Men in uniform.
I've never really understood why women obsess about them.
I dread the military, think they fill no purpose and how sad are the people that willingly and eagerly sign up to get killed for a country that doesn't give a rat's butt about them. The guy can be hot, but when in any form of uniform I can't help but thinking "sorry fuck, he sold his soul to the devil and all he got was a lousy hair cut".
Anyyyyway, I got a call yesterday from a guy I dated back when I went to school in Switzerland. He was in the Austrian army then, now he trains their navy seals. I prefered him incognito, no uniform, nothing to reveal his sad choice of path in life. But I liked him because he had muscles in places I had no idea they could grow. I made him break up with me, beacuse I was lazy.. I called him 'an extended SS-officer in a German colony' and the Austrian government 'Hitler's long lost string puppets', which I knew would make him stop loving me. But this was way back, and he'd gotten over it. Last time he'd called was on xmas 2 years ago - from a brothel. He'd given his top soldiers gift certificates there and was waiting in the bar with a cranberry juice.
"Hmm.. I just realized I kinda miss you".
If it was the juice or the environment that made him reminisce, I wouldn't know.
Either way, he was in the city and we made plans to meet up for a drink. As I ran out to my cab I realized I should txt hubby I wouldn't make it to our planned dinner. Said and done.
Me and my Austrian mate laughed away at old memories for hours and many drinks, and I didn't even look at my cell. Back outside, when the bar closed, I said a heartfelt goodbye to my friend by squeezing his buttocks and I heard my cell ring.
"Where the hell are you"? it was a voice full of despair. "I've called 415 times! I was so worried you'd relapsed!"
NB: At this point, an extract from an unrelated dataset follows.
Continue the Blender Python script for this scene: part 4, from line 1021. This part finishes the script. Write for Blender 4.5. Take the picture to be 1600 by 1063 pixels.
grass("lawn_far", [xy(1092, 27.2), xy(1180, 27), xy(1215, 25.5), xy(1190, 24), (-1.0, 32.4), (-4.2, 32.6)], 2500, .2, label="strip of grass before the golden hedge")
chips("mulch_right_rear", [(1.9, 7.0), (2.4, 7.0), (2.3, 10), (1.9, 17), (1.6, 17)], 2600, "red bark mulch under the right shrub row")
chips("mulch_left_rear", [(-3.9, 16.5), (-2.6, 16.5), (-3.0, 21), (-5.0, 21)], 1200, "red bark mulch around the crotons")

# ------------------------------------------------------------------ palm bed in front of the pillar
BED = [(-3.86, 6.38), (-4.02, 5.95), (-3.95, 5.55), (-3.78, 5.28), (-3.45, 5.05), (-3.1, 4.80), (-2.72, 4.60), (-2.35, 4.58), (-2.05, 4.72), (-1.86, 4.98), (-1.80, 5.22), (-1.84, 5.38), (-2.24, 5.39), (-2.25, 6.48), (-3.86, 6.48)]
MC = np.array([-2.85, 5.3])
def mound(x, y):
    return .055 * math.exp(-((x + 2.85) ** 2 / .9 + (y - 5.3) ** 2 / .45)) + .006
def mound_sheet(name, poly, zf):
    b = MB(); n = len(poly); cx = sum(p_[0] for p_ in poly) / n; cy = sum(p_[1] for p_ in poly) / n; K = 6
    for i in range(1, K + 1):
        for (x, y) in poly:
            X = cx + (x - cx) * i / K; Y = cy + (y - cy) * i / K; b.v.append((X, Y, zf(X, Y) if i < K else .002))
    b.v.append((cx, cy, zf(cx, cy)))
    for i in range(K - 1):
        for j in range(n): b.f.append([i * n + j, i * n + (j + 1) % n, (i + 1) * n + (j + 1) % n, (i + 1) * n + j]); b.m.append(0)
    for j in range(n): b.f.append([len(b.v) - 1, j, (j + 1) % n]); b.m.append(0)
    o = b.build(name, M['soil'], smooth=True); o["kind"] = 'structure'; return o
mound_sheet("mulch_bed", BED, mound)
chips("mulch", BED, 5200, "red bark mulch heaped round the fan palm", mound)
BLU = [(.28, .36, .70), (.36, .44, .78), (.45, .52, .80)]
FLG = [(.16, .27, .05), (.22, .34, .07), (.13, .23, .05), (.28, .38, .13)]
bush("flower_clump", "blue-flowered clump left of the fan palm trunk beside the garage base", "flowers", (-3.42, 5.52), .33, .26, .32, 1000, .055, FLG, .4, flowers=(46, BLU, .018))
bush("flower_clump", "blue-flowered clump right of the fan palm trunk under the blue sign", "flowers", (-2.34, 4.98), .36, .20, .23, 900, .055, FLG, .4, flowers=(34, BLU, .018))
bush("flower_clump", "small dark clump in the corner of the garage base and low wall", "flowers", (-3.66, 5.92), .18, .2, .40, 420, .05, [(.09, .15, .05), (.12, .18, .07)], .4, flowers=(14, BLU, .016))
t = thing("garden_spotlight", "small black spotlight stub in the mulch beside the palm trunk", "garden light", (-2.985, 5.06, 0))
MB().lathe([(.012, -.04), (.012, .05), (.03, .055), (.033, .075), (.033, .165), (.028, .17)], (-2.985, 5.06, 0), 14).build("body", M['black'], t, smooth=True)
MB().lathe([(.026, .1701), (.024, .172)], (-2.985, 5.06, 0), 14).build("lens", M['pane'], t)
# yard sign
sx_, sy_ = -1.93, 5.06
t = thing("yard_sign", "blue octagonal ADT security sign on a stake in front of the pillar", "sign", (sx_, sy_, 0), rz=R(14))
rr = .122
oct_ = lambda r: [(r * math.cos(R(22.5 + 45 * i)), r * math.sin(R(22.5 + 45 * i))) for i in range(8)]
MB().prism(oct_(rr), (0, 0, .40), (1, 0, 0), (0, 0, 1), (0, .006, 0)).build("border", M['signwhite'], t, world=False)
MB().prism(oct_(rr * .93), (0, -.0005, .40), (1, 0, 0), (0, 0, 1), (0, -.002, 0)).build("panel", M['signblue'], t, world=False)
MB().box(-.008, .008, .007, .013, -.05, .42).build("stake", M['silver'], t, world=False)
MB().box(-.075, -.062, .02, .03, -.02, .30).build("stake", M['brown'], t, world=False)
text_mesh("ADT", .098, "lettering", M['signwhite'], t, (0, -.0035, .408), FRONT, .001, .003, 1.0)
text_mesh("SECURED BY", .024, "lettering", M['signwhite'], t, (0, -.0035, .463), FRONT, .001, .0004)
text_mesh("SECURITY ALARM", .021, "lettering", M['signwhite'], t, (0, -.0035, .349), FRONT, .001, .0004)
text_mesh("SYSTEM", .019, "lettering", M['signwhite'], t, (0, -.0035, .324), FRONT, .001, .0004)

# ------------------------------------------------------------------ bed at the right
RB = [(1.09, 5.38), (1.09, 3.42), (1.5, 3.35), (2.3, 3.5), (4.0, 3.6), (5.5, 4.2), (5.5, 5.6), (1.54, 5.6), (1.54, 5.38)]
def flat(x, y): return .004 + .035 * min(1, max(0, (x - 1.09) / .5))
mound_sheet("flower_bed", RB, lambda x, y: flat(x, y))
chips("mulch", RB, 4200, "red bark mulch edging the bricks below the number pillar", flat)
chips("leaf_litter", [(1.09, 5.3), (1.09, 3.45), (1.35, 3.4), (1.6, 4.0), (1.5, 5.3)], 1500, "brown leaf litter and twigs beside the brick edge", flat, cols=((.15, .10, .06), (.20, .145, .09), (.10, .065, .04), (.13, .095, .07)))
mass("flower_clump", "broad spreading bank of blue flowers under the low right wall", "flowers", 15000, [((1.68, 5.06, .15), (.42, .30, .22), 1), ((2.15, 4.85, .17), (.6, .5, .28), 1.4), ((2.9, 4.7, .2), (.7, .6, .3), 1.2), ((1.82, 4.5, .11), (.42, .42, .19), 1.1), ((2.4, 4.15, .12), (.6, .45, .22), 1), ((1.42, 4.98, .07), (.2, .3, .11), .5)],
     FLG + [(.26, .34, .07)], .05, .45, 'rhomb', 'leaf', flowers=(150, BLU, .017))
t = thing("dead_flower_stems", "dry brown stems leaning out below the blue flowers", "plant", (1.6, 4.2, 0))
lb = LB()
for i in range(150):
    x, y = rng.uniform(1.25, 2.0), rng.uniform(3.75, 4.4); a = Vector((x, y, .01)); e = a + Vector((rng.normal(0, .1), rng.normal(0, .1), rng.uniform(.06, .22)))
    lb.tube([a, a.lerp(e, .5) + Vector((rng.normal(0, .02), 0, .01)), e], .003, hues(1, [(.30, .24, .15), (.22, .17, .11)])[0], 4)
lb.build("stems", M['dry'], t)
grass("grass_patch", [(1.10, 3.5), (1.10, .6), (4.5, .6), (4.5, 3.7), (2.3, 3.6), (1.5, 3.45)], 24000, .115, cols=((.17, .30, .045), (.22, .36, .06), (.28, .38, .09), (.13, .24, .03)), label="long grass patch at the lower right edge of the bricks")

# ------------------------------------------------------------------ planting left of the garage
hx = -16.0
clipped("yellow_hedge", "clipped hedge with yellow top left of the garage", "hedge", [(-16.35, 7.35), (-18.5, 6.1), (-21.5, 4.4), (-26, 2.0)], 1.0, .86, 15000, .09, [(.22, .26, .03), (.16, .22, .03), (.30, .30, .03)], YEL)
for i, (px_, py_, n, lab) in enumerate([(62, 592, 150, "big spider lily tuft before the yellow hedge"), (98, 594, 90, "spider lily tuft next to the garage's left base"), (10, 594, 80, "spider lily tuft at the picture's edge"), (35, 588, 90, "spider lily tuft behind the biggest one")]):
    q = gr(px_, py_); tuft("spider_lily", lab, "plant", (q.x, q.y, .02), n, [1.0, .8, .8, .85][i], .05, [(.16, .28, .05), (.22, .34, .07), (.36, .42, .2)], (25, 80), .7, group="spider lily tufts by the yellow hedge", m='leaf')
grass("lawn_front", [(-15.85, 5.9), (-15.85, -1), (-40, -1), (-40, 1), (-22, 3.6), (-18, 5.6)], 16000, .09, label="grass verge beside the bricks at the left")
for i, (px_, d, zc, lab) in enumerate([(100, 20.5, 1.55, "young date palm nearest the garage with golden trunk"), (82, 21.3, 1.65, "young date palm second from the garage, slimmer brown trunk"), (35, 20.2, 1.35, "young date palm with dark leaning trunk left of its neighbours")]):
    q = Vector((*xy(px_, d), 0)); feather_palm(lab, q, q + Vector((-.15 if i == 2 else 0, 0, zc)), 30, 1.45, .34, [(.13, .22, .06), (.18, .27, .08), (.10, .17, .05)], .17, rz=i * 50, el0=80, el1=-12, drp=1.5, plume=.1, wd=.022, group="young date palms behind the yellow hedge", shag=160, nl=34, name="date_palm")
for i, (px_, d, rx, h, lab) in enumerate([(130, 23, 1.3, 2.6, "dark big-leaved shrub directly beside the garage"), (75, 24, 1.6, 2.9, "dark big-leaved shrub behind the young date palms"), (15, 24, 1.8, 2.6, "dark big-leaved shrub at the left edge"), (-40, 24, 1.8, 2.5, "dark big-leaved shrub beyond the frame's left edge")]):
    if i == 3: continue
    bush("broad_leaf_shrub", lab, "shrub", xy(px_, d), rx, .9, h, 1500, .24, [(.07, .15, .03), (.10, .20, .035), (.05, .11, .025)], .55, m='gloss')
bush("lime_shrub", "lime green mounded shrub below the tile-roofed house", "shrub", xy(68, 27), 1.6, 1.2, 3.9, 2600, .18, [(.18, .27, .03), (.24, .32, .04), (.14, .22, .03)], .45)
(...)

Hubby had been driving around, going from my fave bar to the other. I gave him the address I was at and less than 1 minute later his car came to a halt beside me.
I was too emberessed to make eye-contact and looked at my MJ-clad feet.
"Here honey", he said and suddenly there was a big boquet of red roses in my hands. "I'm sorry I yelled at you.. it's just.. today was our anniversary, of when we first met, and I'd planned a whole night to surprise you".
I cried tears of joy while mumbling 'sorry' over and over again into his suit. Tomorrow I will make all this up to him by ordering him a new boat to be delivered in spring. Yes, that's the least I can do for my love. Maybe I should also get him a sailor's uniform, complete with the tilted mini hat - the only uniform that makes me swoon.